Si je devais trouver trois mots pour la définir, je crois que ce serait : courageuse, passionnée, déterminée.

La passion est le trait dominant des protagonistes féminines de ses films, à commencer par Isabelle Eberhardt, l’héroïne d’Eden Miseria. Sa détermination, je l’ai éprouvée pour avoir tenté de l’inciter à retravailler le scénario de Demain ?, et m’être vu opposer à la fois un refus courroucé et la certitude que ce film se ferait, contre vents et marées. Et elle l’a réalisé, en effet.

Je l’ai connue en 1976, quand Serge Toubiana et moi avons proposé à René Allio, dont elle était alors à la fois la compagne, la costumière et à l’occasion l’actrice, d’adapter “Moi, Pierre Rivière...”, ce document stupéfiant exhumé par Michel Foucault.

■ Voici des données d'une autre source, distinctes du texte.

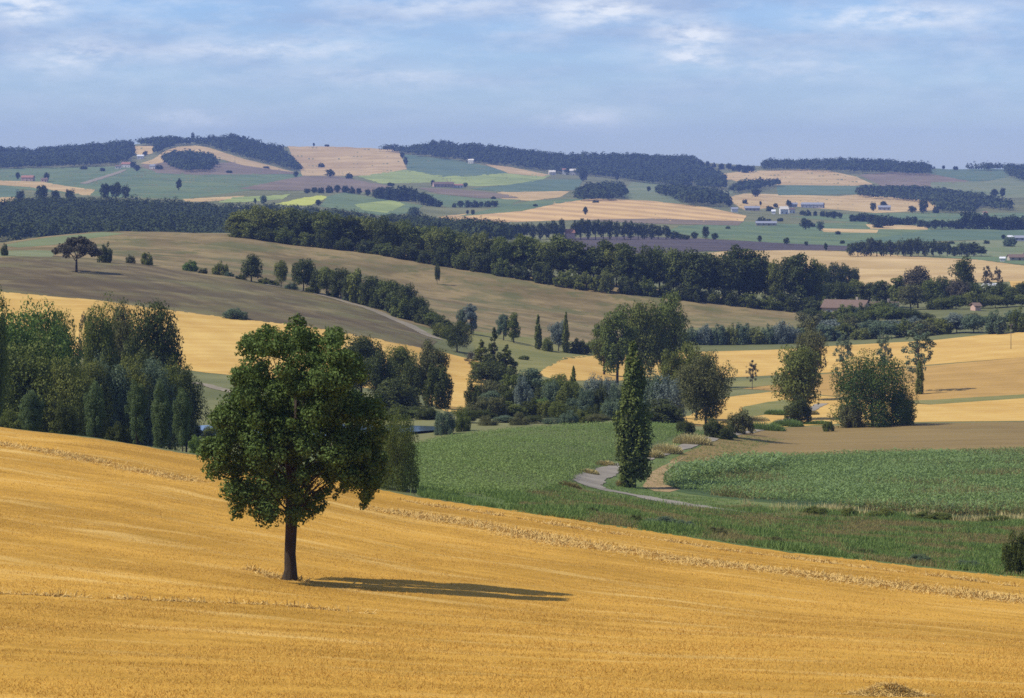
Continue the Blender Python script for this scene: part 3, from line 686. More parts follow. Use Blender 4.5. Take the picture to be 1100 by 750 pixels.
# ------------------------------------------------------------------ trees and bushes one by one
# left grove in the hollow behind the stubble
G = 'trees of the grove in the hollow at left'
for (px, top, w, D, kind, mat, lab, kw) in [
 (-12,303,46,300,'round',L_mid,'dark tree cut off by the left border above the grove',{}),
 (2,330,112,330,'round',L_bright,'bright green round tree at the left border of the grove',{}),
 (42,325,92,335,'round',L_bright,'tall bright green tree with a rounded top in the left grove',{}),
 (68,334,50,345,'round',L_mid,'green tree with a narrow double top beside the dull tree',{}),
 (28,366,104,315,'round',L_mid,'broad mid green tree low in front of the bright trees',{}),
 (70,386,80,314,'round',L_mid,'mid green tree between the grove front and the poplar clump',{}),
 (90,338,22,395,'airy',L_dull,'thin greyish brown tree between the bright and dark crowns',{}),
 (107,324,50,392,'round',L_mid,'slim tree with a dull grey green top in the grove',{}),
 (130,323,56,400,'round',L_olive,'olive tinted tree in the middle of the grove skyline',{}),
 (160,324,78,398,'round',L_dark,'dark round tree at the right end of the grove skyline',{}),
 (177,346,26,396,'airy',L_dark,'small loose tree leaning right against the golden field',{}),
 (150,370,66,385,'bush',L_dark,'dark low tree under the grove skyline',{}),
 (96,388,58,340,'round',L_mid,'leftmost tree of the dense poplar clump',{}),
 (118,386,60,342,'round',L_grey,'grey green tree near the left of the poplar clump',{}),
 (140,384,60,344,'round',L_mid,'second tree from the left top of the poplar clump',{}),
 (162,386,60,345,'round',L_grey,'pale topped tree in the middle of the poplar clump',{}),
 (182,390,56,348,'round',L_mid,'mid green tree right of the poplar clump centre',{}),
 (200,394,48,350,'round',L_dark,'rightmost dark tree of the poplar clump by the pond',{}),
 (33,420,30,268,'tall',L_young,'young pale poplar at the field edge far left',{}),
 (12,440,40,275,'bush',L_mid,'low green bush at the left border by the field edge',{}),
 (70,430,30,268,'bush',L_dark,'dark bush at the field edge between young poplars',{}),
 (102,411,25,262,'tall',L_young,'young poplar second from left at the field edge',{}),
 (147,411,25,258,'tall',L_young,'young poplar with a pointed pale tip at the field edge',{}),
 (173,410,24,256,'tall',L_young,'tallest pale young poplar at the field edge',{}),
 (196,418,23,254,'tall',L_young,'young poplar nearest the pond at the field edge',{}),
 (214,468,26,240,'bush',L_bright,'small bright bush at the field edge under the lone tree',{}),
 (125,455,36,262,'bush',L_dark,'dark bush under the young poplars',{}),
 (203,452,30,398,'bush',L_dark,'dark bush on the left shore of the pond',{}),
 (229,458,26,394,'bush',L_mid,'green bush on the shore behind the left edge of the lone tree',{}),
]: plant(px, top, w, kind, mat, lab, D=D, group=G, **kw)

# behind the lone tree
G = 'trees between the lone tree and the pond'
for (px, top, w, D, kind, mat, lab) in [
 (388,360,52,470,'round',L_dark,'dark round tree showing behind the top of the lone tree'),
 (372,372,40,465,'round',L_dark,'dark tree hidden mostly behind the lone tree crown'),
 (408,378,42,455,'round',L_dark,'very dark tree just right of the lone tree'),
 (428,371,42,470,'round',L_mid,'mid green round tree right of the lone tree'),
 (446,388,34,460,'round',L_dark,'dark shaded tree between two taller ones by the pond'),
 (464,367,44,462,'round',L_olive,'tall olive tinted tree beside the golden field by the pond'),
 (470,392,34,452,'bush',L_dark,'dark bushy growth under the olive tinted pond tree'),
 (425,405,60,445,'bush',L_dark,'wide dark bush under the trees left of the pond end'),
 (448,440,66,428,'bush',L_mid,'green bush along the far bank of the pond'),
 (478,441,24,398,'bush',L_grey,'bluish green bush at the right end of the pond'),
 (497,442,20,402,'bush',L_mid,'small round green bush right of the pond end'),
 (427,439,50,212,'dome',L_pop,'pale green tree right behind the lone tree at the field edge'),
 (405,452,38,214,'dome',L_mid,'smaller green tree partly behind the lone tree branches'),
]: plant(px, top, w, kind, mat, lab, D=D, group=G)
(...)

Par la suite, je l’ai présentée à Jacques Rivette qui souhaitait avoir deux scénaristes plutôt qu’un, et qui aimait son premier film, A. Constant. Il nous a embarqués ensemble dans ses aventures aux fortunes diverses, mais toujours singulières et toujours passionnantes. Nous nous disputions beaucoup : cela faisait partie du jeu, un jeu dont Jacques imposait les règles et qu’il feignait d’organiser, un jeu de contraintes et de grande liberté.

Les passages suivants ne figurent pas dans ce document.